• [Exercise requirements]: Quote, please, the line with "(.88,.90,.84), .4, .0)", the line with "1., noise=.06, nscale=3)", and every line between them, exactly and with nothing else.
## Start Material for the task
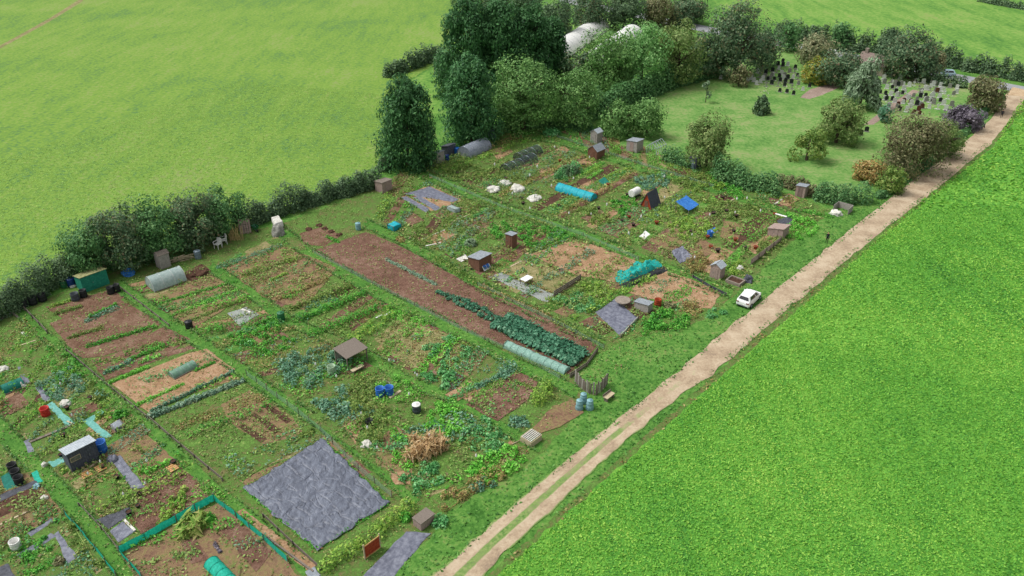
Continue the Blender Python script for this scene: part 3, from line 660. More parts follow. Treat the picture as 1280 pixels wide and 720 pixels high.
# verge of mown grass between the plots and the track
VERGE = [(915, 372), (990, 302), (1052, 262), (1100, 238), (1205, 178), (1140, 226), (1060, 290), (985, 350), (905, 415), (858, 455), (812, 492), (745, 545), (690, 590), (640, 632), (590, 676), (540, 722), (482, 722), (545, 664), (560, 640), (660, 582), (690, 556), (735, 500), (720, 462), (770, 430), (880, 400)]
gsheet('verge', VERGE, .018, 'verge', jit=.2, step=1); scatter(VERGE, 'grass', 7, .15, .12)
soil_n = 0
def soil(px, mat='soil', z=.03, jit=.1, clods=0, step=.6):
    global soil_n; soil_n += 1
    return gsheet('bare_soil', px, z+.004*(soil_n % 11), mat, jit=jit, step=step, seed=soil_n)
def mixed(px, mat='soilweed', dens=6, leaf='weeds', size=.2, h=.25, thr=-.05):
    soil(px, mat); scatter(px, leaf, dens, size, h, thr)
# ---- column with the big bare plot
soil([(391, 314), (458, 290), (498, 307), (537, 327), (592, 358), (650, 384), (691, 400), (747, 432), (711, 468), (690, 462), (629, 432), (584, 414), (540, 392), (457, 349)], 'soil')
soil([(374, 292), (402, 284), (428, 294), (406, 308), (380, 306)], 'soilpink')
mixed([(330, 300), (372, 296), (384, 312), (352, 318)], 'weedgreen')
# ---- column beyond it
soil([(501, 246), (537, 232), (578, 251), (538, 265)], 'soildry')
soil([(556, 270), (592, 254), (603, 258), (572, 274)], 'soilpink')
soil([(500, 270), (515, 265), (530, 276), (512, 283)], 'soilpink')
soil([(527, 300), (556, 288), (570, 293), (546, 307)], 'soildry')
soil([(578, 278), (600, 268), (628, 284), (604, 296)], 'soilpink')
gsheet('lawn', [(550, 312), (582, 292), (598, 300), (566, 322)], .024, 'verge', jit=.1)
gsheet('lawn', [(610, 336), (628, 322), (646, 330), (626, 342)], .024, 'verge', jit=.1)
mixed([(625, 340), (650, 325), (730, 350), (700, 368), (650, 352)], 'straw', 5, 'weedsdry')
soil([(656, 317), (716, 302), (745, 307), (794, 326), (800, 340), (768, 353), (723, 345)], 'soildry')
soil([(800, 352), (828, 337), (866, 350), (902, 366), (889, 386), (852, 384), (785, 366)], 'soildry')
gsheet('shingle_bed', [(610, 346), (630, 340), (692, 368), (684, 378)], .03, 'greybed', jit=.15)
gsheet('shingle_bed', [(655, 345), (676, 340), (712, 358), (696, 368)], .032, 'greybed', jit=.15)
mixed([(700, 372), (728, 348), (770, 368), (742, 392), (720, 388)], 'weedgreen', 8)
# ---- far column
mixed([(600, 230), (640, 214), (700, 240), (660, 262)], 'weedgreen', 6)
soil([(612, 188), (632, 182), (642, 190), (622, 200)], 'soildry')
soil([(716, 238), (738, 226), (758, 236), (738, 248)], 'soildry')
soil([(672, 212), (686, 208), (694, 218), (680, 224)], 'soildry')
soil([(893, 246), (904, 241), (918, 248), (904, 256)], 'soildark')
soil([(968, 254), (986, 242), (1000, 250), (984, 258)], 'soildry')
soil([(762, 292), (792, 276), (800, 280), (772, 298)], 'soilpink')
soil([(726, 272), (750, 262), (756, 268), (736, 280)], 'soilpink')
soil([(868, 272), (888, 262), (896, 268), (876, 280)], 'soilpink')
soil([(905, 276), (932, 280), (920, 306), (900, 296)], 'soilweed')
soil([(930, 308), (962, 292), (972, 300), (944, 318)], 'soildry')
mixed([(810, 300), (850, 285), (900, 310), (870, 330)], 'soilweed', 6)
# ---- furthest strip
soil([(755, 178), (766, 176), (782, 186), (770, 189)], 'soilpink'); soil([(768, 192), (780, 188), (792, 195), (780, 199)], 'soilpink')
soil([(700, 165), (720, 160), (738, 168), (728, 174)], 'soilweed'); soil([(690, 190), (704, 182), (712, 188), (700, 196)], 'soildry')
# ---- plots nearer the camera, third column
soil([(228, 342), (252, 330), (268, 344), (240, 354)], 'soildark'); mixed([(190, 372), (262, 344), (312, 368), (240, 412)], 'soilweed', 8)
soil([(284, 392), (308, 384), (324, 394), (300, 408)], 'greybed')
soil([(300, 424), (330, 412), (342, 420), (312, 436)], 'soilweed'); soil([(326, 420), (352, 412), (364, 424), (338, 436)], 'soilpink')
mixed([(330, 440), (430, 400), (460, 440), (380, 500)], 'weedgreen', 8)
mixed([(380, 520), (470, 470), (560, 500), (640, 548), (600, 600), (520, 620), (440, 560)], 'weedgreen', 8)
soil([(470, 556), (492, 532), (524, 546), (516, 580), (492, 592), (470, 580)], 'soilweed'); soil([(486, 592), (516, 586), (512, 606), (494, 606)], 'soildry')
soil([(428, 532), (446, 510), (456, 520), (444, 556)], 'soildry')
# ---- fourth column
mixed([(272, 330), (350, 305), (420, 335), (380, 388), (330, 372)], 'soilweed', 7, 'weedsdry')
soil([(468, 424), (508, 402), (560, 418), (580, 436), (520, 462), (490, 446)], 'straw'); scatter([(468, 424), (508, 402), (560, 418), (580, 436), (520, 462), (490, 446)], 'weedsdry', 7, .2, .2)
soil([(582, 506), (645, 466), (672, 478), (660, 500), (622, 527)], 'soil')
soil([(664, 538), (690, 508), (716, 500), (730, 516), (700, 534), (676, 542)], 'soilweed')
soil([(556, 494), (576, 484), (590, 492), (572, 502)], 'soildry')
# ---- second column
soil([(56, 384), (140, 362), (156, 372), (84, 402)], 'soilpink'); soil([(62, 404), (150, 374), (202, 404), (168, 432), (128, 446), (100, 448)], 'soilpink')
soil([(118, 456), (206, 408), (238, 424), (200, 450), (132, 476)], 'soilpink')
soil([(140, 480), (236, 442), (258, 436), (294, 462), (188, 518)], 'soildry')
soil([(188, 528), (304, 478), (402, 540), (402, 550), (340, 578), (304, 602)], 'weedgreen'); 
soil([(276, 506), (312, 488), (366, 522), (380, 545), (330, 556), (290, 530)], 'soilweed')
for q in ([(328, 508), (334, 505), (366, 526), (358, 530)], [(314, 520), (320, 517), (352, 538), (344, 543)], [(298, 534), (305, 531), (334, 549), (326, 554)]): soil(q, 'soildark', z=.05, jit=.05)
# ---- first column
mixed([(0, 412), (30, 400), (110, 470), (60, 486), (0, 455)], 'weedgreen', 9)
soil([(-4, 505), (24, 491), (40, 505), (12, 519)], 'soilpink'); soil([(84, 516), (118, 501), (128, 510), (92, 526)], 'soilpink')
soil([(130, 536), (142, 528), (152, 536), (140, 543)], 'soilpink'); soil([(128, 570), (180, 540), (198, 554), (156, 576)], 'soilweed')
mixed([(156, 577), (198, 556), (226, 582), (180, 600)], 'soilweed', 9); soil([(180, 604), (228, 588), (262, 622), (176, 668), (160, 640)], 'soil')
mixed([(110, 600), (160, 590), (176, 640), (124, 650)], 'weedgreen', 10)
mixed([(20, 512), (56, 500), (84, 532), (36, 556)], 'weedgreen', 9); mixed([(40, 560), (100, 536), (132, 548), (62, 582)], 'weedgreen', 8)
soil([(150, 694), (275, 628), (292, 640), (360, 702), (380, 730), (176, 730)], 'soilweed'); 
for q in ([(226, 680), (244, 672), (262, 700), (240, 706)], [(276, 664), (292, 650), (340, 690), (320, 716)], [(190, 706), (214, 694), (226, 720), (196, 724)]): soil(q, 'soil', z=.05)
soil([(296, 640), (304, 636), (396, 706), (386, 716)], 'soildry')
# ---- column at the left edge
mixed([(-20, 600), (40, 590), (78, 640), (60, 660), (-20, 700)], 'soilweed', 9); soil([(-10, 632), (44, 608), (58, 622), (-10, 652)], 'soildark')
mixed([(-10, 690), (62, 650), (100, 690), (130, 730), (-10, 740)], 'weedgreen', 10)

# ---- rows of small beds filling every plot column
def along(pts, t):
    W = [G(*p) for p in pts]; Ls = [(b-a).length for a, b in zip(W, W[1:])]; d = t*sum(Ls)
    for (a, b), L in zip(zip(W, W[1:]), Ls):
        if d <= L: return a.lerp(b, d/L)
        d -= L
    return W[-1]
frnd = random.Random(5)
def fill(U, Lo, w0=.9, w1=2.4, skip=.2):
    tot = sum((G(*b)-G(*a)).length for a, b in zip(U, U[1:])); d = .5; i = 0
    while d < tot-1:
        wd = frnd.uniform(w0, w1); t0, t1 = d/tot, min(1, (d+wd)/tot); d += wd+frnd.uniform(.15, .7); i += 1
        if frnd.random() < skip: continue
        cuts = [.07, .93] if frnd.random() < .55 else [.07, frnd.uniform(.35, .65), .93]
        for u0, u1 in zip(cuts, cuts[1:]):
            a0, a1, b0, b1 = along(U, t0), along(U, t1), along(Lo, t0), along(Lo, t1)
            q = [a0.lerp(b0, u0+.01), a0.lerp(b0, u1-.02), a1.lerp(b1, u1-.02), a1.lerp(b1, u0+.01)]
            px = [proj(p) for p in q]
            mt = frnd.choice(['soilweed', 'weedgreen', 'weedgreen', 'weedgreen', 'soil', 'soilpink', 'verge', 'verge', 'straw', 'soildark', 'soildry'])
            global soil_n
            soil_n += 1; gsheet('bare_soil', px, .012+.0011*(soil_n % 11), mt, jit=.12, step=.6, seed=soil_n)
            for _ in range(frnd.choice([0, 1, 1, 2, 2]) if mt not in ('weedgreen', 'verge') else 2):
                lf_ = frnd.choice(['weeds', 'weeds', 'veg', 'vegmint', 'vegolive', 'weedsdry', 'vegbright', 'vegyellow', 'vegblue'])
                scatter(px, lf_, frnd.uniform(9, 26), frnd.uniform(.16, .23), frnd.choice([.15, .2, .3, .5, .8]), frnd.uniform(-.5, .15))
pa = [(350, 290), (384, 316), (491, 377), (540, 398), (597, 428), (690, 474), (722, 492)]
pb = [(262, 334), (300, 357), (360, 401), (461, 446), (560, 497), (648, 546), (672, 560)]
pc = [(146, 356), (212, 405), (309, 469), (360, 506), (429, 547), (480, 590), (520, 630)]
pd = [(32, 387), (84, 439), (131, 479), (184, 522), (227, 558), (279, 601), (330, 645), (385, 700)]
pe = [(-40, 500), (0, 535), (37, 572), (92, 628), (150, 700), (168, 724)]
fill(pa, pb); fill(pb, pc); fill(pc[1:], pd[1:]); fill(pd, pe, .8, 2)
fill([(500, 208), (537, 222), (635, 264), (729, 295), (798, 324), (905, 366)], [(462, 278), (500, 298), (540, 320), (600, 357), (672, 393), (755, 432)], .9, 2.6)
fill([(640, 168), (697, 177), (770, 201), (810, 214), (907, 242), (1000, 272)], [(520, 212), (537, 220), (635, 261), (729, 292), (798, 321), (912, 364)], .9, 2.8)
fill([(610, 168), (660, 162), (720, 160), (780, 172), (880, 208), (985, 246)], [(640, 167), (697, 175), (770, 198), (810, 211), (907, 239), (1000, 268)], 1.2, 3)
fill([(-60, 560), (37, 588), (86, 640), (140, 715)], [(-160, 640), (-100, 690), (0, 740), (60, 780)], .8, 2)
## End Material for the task
## Start Material for the task
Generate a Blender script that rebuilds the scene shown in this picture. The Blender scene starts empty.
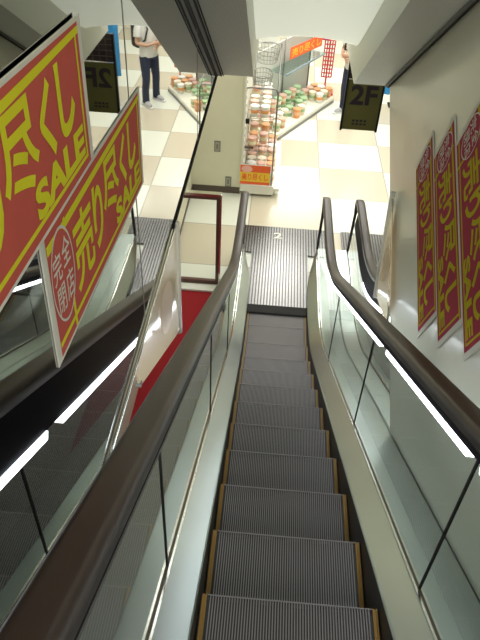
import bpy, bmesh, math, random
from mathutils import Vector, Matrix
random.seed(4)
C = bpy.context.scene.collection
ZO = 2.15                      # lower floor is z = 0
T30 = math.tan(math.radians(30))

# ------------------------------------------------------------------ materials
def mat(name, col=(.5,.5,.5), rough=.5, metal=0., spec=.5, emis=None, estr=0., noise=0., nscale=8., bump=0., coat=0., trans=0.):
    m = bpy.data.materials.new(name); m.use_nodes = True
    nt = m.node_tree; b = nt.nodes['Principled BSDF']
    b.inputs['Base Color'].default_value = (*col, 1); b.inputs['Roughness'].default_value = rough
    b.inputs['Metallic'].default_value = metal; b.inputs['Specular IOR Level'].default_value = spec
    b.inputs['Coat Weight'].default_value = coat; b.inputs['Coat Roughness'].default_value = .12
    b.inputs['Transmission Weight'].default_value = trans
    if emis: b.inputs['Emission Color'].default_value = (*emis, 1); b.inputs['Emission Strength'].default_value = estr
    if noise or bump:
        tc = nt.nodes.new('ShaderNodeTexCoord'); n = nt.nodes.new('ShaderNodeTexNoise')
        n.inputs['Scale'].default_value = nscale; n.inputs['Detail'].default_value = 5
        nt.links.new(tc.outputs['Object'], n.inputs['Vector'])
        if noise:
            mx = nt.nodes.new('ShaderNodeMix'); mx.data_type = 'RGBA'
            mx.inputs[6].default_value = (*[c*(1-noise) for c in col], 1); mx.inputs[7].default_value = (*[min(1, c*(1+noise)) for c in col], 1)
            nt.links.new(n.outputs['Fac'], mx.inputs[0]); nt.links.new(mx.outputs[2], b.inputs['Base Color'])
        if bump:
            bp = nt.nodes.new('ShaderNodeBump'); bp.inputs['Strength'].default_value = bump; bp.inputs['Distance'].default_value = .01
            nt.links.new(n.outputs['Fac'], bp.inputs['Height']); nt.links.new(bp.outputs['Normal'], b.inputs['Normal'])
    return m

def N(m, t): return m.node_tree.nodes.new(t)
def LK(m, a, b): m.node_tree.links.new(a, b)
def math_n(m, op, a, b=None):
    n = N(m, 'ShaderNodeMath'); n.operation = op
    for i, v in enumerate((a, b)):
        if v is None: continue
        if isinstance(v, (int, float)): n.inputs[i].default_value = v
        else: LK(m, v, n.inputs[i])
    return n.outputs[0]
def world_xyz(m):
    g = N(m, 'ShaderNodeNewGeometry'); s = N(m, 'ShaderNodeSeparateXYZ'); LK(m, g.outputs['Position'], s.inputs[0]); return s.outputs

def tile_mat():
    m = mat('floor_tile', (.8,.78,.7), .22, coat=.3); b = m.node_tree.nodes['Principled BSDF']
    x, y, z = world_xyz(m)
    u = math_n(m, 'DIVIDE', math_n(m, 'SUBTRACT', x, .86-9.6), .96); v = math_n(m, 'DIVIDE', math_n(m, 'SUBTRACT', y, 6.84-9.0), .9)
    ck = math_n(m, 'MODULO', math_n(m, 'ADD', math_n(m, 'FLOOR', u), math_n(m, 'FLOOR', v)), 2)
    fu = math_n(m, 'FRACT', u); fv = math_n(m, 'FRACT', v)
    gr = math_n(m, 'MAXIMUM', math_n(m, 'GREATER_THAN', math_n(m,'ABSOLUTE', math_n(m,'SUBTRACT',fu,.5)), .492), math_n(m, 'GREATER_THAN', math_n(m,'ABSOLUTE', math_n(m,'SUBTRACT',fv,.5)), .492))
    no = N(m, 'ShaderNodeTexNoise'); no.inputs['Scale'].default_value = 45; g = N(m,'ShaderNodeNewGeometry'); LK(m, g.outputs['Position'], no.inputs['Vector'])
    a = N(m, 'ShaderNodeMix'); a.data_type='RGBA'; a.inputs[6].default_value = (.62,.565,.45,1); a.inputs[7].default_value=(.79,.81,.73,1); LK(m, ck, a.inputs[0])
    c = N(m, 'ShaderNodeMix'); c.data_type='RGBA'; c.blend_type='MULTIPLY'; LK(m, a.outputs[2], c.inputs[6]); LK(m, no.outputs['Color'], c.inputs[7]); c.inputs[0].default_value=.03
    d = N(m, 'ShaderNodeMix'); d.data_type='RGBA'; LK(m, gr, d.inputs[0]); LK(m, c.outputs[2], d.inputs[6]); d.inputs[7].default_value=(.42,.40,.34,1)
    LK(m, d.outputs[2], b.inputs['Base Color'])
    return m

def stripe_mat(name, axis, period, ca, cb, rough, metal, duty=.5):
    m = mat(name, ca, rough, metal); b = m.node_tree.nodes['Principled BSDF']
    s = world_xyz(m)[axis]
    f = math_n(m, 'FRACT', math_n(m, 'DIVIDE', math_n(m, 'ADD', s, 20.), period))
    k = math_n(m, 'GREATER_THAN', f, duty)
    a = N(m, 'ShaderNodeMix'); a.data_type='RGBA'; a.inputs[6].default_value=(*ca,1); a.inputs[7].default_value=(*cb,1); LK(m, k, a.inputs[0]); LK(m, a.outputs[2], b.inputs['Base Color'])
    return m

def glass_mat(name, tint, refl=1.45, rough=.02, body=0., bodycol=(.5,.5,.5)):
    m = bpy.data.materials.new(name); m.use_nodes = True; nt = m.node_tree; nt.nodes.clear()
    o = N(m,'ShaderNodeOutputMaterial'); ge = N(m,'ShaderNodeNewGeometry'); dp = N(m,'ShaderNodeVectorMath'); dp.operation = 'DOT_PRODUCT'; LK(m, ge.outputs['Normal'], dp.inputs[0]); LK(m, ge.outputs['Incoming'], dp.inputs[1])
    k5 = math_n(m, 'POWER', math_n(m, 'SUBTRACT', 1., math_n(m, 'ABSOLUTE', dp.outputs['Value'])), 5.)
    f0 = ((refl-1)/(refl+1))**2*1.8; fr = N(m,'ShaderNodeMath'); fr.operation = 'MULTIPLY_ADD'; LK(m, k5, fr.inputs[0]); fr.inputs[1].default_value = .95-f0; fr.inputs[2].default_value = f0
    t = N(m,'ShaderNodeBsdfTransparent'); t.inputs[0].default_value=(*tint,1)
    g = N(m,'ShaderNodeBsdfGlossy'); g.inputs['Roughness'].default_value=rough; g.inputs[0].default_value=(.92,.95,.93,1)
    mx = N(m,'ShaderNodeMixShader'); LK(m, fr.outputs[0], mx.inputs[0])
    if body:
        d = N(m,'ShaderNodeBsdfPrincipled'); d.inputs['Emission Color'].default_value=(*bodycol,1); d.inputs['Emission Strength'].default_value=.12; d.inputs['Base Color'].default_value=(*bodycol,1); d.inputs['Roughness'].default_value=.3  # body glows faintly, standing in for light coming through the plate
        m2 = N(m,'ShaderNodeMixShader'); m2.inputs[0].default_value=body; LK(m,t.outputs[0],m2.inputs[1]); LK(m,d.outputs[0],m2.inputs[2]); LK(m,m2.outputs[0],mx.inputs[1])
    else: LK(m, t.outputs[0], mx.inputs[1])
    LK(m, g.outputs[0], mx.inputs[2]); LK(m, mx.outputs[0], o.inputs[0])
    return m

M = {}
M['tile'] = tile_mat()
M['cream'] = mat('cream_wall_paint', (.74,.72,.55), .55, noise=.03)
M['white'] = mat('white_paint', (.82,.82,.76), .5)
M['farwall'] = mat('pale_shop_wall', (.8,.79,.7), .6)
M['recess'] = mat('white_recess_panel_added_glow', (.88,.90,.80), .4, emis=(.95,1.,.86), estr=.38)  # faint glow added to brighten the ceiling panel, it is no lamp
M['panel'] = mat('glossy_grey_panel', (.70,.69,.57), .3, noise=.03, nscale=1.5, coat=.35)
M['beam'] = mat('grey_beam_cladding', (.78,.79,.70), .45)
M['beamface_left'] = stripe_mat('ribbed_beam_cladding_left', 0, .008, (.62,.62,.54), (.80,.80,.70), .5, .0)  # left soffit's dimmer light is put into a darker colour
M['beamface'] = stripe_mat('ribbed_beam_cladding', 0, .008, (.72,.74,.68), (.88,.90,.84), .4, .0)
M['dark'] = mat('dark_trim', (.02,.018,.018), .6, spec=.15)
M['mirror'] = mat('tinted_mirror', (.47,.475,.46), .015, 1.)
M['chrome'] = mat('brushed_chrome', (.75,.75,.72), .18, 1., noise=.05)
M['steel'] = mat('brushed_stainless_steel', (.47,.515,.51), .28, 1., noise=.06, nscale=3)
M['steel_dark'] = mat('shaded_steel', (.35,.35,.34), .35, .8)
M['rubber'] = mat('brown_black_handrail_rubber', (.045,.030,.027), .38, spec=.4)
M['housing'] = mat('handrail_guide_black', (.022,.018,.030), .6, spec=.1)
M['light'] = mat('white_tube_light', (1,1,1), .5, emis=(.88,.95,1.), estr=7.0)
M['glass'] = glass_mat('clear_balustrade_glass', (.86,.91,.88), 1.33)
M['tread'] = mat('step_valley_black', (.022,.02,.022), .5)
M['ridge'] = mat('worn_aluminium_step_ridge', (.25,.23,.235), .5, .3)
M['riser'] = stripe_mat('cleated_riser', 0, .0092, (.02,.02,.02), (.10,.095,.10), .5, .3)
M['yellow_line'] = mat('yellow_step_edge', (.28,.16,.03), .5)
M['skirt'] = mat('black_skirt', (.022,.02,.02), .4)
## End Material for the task
• [Task result]:
M['beamface'] = stripe_mat('ribbed_beam_cladding', 0, .008, (.72,.74,.68), (.88,.90,.84), .4, .0)
M['dark'] = mat('dark_trim', (.02,.018,.018), .6, spec=.15)
M['mirror'] = mat('tinted_mirror', (.47,.475,.46), .015, 1.)
M['chrome'] = mat('brushed_chrome', (.75,.75,.72), .18, 1., noise=.05)
M['steel'] = mat('brushed_stainless_steel', (.47,.515,.51), .28, 1., noise=.06, nscale=3)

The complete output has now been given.